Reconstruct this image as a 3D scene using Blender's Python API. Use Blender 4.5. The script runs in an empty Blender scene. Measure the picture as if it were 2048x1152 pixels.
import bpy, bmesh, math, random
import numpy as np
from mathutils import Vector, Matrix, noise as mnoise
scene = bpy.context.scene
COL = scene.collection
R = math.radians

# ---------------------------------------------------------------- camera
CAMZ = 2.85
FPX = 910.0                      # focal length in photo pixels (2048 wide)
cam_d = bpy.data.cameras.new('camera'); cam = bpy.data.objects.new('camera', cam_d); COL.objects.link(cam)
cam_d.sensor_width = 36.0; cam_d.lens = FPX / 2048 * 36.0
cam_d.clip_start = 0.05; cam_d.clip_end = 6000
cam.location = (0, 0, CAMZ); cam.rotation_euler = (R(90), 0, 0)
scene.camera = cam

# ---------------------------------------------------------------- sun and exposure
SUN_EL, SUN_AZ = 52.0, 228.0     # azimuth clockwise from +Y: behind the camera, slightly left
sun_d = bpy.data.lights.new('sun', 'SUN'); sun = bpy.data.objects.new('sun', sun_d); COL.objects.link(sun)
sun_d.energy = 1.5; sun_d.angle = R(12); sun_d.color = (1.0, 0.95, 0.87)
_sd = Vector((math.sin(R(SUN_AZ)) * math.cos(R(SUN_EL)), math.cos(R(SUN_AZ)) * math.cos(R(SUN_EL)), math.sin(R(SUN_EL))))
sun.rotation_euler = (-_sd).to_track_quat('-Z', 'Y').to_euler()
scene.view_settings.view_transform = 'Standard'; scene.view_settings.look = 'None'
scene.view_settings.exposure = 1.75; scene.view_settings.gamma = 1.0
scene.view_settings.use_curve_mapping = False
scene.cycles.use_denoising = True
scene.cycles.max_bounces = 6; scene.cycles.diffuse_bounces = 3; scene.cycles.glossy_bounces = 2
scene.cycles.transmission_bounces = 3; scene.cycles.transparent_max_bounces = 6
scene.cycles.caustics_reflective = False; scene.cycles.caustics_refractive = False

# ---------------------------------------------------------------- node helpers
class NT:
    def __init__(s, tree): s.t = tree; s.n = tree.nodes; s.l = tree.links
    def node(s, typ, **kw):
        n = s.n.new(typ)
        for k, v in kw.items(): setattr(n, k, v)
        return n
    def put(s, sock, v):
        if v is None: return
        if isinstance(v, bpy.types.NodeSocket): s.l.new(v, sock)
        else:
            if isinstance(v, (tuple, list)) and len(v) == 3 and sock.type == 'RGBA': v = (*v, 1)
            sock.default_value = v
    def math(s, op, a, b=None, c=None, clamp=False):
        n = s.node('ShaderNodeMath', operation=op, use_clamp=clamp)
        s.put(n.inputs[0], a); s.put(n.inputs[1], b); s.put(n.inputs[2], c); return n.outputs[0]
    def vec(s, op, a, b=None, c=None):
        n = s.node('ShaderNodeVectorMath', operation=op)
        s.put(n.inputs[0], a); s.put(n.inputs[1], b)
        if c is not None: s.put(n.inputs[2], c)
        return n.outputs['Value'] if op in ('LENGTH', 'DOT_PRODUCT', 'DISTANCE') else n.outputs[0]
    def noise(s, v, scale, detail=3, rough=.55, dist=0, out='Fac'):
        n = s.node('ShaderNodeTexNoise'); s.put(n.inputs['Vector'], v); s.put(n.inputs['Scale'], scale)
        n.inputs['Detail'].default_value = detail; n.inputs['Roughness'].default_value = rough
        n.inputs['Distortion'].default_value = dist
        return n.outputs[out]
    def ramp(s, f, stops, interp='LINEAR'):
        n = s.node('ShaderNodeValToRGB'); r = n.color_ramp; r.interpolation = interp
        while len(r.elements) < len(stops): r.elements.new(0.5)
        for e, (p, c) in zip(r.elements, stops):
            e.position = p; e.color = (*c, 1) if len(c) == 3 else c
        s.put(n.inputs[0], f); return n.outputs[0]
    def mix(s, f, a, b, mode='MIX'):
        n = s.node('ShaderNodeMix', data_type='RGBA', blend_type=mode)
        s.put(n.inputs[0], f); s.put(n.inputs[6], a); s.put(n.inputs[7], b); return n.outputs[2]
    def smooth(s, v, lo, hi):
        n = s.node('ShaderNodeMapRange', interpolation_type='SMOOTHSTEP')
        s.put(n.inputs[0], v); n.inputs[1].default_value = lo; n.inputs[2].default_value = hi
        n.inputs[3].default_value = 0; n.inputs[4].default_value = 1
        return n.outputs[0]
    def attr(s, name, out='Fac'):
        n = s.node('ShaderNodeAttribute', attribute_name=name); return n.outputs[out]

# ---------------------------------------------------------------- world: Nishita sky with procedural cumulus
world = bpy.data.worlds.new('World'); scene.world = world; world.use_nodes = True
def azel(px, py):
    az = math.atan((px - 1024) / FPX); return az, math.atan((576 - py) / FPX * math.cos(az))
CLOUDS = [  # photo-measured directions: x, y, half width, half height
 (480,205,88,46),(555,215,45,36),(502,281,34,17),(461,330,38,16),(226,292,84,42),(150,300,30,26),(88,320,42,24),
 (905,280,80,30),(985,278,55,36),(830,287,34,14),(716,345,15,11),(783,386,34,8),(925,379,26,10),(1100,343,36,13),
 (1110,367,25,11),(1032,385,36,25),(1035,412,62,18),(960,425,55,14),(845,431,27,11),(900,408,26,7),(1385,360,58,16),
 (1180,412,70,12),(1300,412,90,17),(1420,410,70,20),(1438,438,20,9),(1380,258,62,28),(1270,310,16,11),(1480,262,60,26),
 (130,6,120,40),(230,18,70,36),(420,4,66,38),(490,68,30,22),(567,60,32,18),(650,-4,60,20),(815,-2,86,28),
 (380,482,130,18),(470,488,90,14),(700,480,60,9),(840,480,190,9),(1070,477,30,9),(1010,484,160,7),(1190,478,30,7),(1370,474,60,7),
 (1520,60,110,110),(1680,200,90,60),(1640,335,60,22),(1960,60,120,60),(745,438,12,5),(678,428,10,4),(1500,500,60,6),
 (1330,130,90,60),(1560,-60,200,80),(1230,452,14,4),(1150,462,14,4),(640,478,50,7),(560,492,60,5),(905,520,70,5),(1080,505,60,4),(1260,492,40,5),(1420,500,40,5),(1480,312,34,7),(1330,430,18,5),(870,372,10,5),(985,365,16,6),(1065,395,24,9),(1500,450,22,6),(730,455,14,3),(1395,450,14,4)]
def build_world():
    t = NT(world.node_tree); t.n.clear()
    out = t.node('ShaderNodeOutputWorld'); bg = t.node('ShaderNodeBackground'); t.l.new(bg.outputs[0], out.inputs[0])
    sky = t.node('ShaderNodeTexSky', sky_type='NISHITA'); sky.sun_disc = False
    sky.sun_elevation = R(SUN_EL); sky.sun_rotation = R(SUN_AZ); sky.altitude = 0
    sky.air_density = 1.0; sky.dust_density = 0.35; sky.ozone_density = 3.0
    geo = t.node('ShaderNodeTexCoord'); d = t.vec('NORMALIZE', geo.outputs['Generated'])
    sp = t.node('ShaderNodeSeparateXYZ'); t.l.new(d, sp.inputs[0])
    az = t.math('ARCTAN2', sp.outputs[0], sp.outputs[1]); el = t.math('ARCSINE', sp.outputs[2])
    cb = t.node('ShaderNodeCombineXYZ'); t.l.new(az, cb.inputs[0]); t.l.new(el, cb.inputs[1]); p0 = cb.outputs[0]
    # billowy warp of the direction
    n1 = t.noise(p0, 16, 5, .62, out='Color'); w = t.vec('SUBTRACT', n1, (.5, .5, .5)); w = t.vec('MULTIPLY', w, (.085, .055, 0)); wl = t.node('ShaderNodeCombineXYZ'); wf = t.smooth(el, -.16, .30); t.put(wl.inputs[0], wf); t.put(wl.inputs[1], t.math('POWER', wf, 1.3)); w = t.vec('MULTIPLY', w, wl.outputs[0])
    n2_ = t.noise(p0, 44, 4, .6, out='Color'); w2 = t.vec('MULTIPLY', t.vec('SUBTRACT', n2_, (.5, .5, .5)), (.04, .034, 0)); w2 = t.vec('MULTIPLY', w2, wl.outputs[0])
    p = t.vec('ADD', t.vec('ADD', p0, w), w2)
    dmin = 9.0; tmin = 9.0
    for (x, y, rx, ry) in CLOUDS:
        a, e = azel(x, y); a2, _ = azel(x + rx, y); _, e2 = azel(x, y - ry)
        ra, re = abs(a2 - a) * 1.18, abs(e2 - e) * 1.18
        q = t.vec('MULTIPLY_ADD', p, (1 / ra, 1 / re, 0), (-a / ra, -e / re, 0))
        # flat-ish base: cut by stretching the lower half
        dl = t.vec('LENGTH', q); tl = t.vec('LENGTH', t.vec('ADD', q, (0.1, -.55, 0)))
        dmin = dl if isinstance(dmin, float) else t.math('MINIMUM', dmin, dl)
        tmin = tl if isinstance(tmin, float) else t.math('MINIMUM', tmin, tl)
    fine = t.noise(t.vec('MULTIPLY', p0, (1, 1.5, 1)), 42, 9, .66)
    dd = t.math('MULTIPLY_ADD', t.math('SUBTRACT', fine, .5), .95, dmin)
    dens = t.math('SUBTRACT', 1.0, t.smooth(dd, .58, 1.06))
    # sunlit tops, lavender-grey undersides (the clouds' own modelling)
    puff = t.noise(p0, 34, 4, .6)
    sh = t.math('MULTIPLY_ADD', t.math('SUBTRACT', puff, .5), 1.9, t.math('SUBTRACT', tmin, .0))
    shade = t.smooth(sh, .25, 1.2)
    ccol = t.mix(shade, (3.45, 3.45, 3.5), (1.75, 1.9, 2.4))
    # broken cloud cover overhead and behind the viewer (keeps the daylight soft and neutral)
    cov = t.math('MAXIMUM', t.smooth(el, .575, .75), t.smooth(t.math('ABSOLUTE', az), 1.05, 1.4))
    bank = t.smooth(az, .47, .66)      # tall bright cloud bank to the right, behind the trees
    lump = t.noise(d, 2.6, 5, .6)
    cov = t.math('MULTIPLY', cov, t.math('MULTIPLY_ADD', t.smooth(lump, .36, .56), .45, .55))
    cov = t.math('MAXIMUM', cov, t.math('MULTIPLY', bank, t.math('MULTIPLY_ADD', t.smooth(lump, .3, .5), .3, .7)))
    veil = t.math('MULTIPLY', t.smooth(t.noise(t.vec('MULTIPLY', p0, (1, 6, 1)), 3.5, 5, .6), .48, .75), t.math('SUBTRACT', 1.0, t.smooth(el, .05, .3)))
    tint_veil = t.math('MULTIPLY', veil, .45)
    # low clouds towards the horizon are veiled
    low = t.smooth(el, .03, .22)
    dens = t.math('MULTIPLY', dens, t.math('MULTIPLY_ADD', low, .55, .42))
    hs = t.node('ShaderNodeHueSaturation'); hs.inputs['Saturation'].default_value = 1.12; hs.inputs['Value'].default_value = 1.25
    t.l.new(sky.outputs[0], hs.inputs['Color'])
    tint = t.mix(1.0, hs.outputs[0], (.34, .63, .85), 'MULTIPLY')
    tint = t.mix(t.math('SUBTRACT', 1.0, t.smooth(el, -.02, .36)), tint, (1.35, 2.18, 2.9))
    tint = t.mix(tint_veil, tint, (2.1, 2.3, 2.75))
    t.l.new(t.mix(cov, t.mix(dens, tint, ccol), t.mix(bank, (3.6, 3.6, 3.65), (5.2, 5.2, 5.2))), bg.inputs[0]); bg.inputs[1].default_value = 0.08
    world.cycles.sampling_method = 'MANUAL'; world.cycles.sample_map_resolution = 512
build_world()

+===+

- Written task: Print the listing above from its first line through the line with "scene.cycles.caustics_reflective = False;", and stop there.

- Result below:
Reconstruct this image as a 3D scene using Blender's Python API. Use Blender 4.5. The script runs in an empty Blender scene. Measure the picture as if it were 2048x1152 pixels.
import bpy, bmesh, math, random
import numpy as np
from mathutils import Vector, Matrix, noise as mnoise
scene = bpy.context.scene
COL = scene.collection
R = math.radians

# ---------------------------------------------------------------- camera
CAMZ = 2.85
FPX = 910.0                      # focal length in photo pixels (2048 wide)
cam_d = bpy.data.cameras.new('camera'); cam = bpy.data.objects.new('camera', cam_d); COL.objects.link(cam)
cam_d.sensor_width = 36.0; cam_d.lens = FPX / 2048 * 36.0
cam_d.clip_start = 0.05; cam_d.clip_end = 6000
cam.location = (0, 0, CAMZ); cam.rotation_euler = (R(90), 0, 0)
scene.camera = cam

# ---------------------------------------------------------------- sun and exposure
SUN_EL, SUN_AZ = 52.0, 228.0     # azimuth clockwise from +Y: behind the camera, slightly left
sun_d = bpy.data.lights.new('sun', 'SUN'); sun = bpy.data.objects.new('sun', sun_d); COL.objects.link(sun)
sun_d.energy = 1.5; sun_d.angle = R(12); sun_d.color = (1.0, 0.95, 0.87)
_sd = Vector((math.sin(R(SUN_AZ)) * math.cos(R(SUN_EL)), math.cos(R(SUN_AZ)) * math.cos(R(SUN_EL)), math.sin(R(SUN_EL))))
sun.rotation_euler = (-_sd).to_track_quat('-Z', 'Y').to_euler()
scene.view_settings.view_transform = 'Standard'; scene.view_settings.look = 'None'
scene.view_settings.exposure = 1.75; scene.view_settings.gamma = 1.0
scene.view_settings.use_curve_mapping = False
scene.cycles.use_denoising = True
scene.cycles.max_bounces = 6; scene.cycles.diffuse_bounces = 3; scene.cycles.glossy_bounces = 2
scene.cycles.transmission_bounces = 3; scene.cycles.transparent_max_bounces = 6
scene.cycles.caustics_reflective = False; scene.cycles.caustics_refractive = False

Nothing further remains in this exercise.